Au stade Metropolitano de l'Atlético, la "coupe aux grandes oreilles" va changer de terre d'accueil pour rejoindre l'Angleterre, après trois saisons de mainmise du Real Madrid de Zinédine Zidane et cinq années consécutives de monopole espagnol.
Le rouge de Liverpool et le blanc de Tottenham ont coloré ce samedi les rues de Madrid, où des supporters des deux clubs déambulaient en chantant, buvaient de la bière aux terrasses par 32 degrés ou exhibaient désespérément des pancartes "buy tickets" ("j'achète des entrées").
Kemam Kalkavar, ingénieur de 50 ans originaire de Turquie et fervent supporter de Liverpool, avait pris spécialement l'avion depuis Ankara avec des amis, et se disait prêt à payer 5000 euros pour une entrée, car "regarder le match à l'intérieur du stade c'est bien plus passionnant".
Vendredi, une Vénézuélienne avait été interpellée sur la Puerta del Sol pour avoir vendu à un citoyen roumain deux faux tickets à 4200 euros chacun. Et la police a annoncé "deux nouvelles arrestations pour vente de fausses entrées aux abords de la zone de rencontre des supporters du Liverpool".
Opulente Premier League
Sur le terrain, qui prendra le pouvoir ? Liverpool, quintuple champion d'Europe, battu en finale l'an dernier par le Real et entraîné par le charismatique technicien allemand Jürgen Klopp ? Ou bien l'étonnant Tottenham de l'Argentin Mauricio Pochettino, un club qui vit sa première finale de C1 et brigue un premier sacre ?
Dans un Metropolitano bouillant et assourdissant, l'habituelle intensité physique de la Premier League promet du grand spectacle entre les 'Reds' de l'Egyptien Mohamed Salah et les 'Spurs' de l'Anglais Harry Kane, incertain avant la rencontre. Quant à la ferveur des chants anglais, elle risque de donner la chair de poule... à condition de supporter la canicule sévissant à Madrid, où la température doit atteindre samedi au moins 33 degrés.
"C'est un match fantastique à jouer et à savourer, même si la meilleure manière de l'apprécier est de gagner", a prévenu le gardien français Hugo Lloris, capitaine de Tottenham.
Quel que soit le vainqueur, voilà la Liga espagnole contrainte de rendre sa couronne européenne à l'opulente Premier League, en phase ascendante malgré l'interminable feuilleton politique du Brexit.

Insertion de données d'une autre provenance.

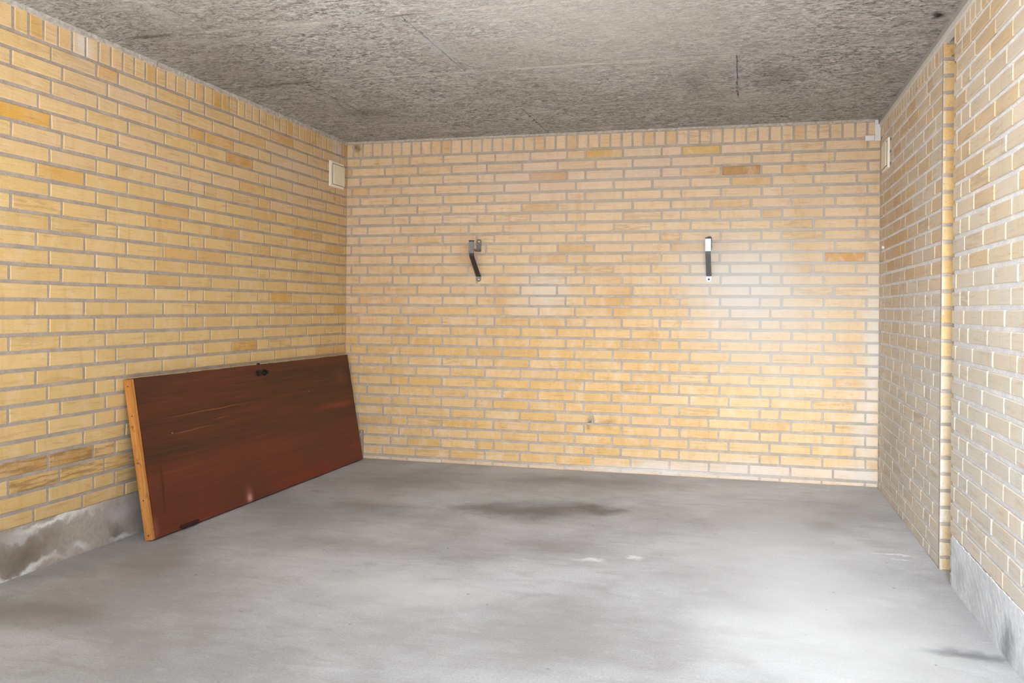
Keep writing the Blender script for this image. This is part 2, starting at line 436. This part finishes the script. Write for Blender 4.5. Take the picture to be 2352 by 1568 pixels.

La force de frappe financière est l'une des raisons de la montée en puissance anglaise, mais pas uniquement: il faut aussi prendre en compte l'apport de techniciens étrangers réputés comme Klopp et Pochettino, qui ont amené "leur nouveauté, leur savoir-faire", de l'avis de Zinédine Zidane, et fait éclore de nombreux jeunes talents.
Un constat partagé par Klopp lui-même: "Nous avons deux vraies équipes dans cette finale. Je respecte énormément ce que "Poch" a accompli. Il avait un groupe très talentueux à son arrivée, mais la manière dont ils ont progressé est vraiment impressionnante", a dit vendredi l'entraîneur des 'Reds'.
Son homologue des 'Spurs' lui a rendu la politesse: "Liverpool est une grande équipe. Avec Manchester City, c'est la meilleure équipe d'Angleterre. Ils étaient déjà en finale l'an dernier et tout le mérite en revient à Jürgen et à ses joueurs", a répondu Pochettino.
Les deux clubs, comme d'ailleurs leurs entraîneurs, ont une opportunité idéale de se défaire de leur étiquette de perdants magnifiques. "Je ne me vois pas comme un 'loser'!", a lancé vendredi Klopp... qui a perdu les trois finales européennes qu'il a vécues comme entraîneur.
Dispositif de sécurité inédit
Au total, quelque 32 000 supporteurs anglais doivent prendre place au stade Metropolitano, d'une capacité de 68 000 spectateurs.
Mais "on prévoit que 70 000 supporters anglais vont passer le week-end ici avec nous", a dit à la télévision régionale Juan José Blardony, directeur de l'association des hôteliers madrilènes 'La Viña', estimant par ailleurs "qu'un million de litres de bière" serait consommé.
Même si Tottenham et Liverpool n'entretiennent pas de rivalité historique, les autorités espagnoles ont déployé un dispositif de sécurité inédit avec 4700 agents et pour la première fois un drone pour surveiller les supporters.
Selon la police, un Britannique a été interpellé dans l'après-midi près du stade, alors qu'il détenait des stupéfiants et avait agressé des agents, selon la police.
Dans la nuit de vendredi à samedi, quatre Britanniques avaient déjà été arrêtés pour différentes agressions.